Your priest changing is a good time to reflect on why you need a priest here at all.
In the Gospel today we heard of the sending of the 72. They weren't priests, but in many ways they show us aspects of what a priest of Christ is to do for you.
First, we can note that their role is so important that the Lord said, “the labourers are few, so pray to the Lord of the harvest to send labourers to His harvest” (Lk 10:2). So, can I ask you, please pray for your new priest being sent here. He's a good man, a good priest, I know him, I’m glad he's coming here for you –but he needs your prayers if he's going to do good for you.

Second, the 72 didn’t stand in their own right but for the Lord Jesus: their mission was intimately connected with His: They were to go to the “places He Himself was to visit” (Lk 10:1), to prepare the way, to enable Him to come to the people.
They were to bring greetings of “peace”(Lk 10:5) –not their own peace, but that of the Lord.
They were to bring healing –not their own healing, but that of the Lord.
A priest, at an even deeper level, does the same.
He brings peace at the deepest level of the human heart, brings peace between God and man by forgiving sin in Confession.
He brings healing of our deepest sickness: sin, guilt, the corruption of evil.

A priest does this for you by using the instruments that Christ established for His new covenant: the seven sacraments, the teaching office of His Church, and the governance of Christian community.
Christ established these things in stages, and the sending of the 72 was an earlier part of His ministry, but their function in many ways was the same as the fullness of the priesthood: namely, it was about bringing Christ and preparing for Christ.

Let me point out something important here: The role of the 72 had nothing to do with their personalities, their style of speaking, their ability to joke, etc.
Their role was to prepare for Christ and bring Christ’s peace and healing.
It is the same with a priest. What a priest does for you is so important that it transcends the difference between one priest’s personality and that of another priest.
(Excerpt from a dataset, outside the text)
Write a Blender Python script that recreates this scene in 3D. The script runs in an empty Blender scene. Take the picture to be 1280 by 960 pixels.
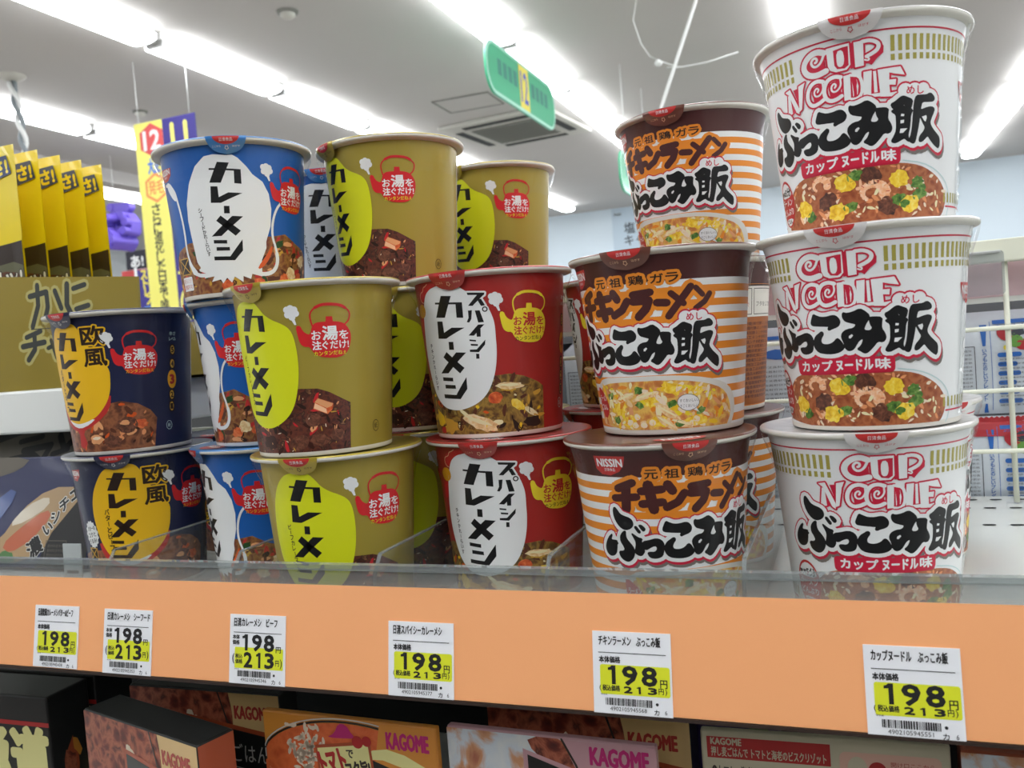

It's about Christ, not the priest.
The priests utters the words of forgiveness in the sacrament of Confession, but it's not the priest’s forgiveness that is given, but Christ's.
The priest utters the words of consecration in the Mass, “This is my Body…”, but it is not the priest’s body that becomes present, but Christ’s.
The priest preaches in the sermon, but the truth He proclaims is not His, but what He has received from Christ and in turn passes on to you.

So, to conclude. One priest is going, and another is coming.
What a priest does for you is not to bring himself, but to bring Christ. This is what makes a priest’s role so important: he's not about Himself, he's about the Lord.
Like the 72, he goes ahead to the places the Lord Himself is to go.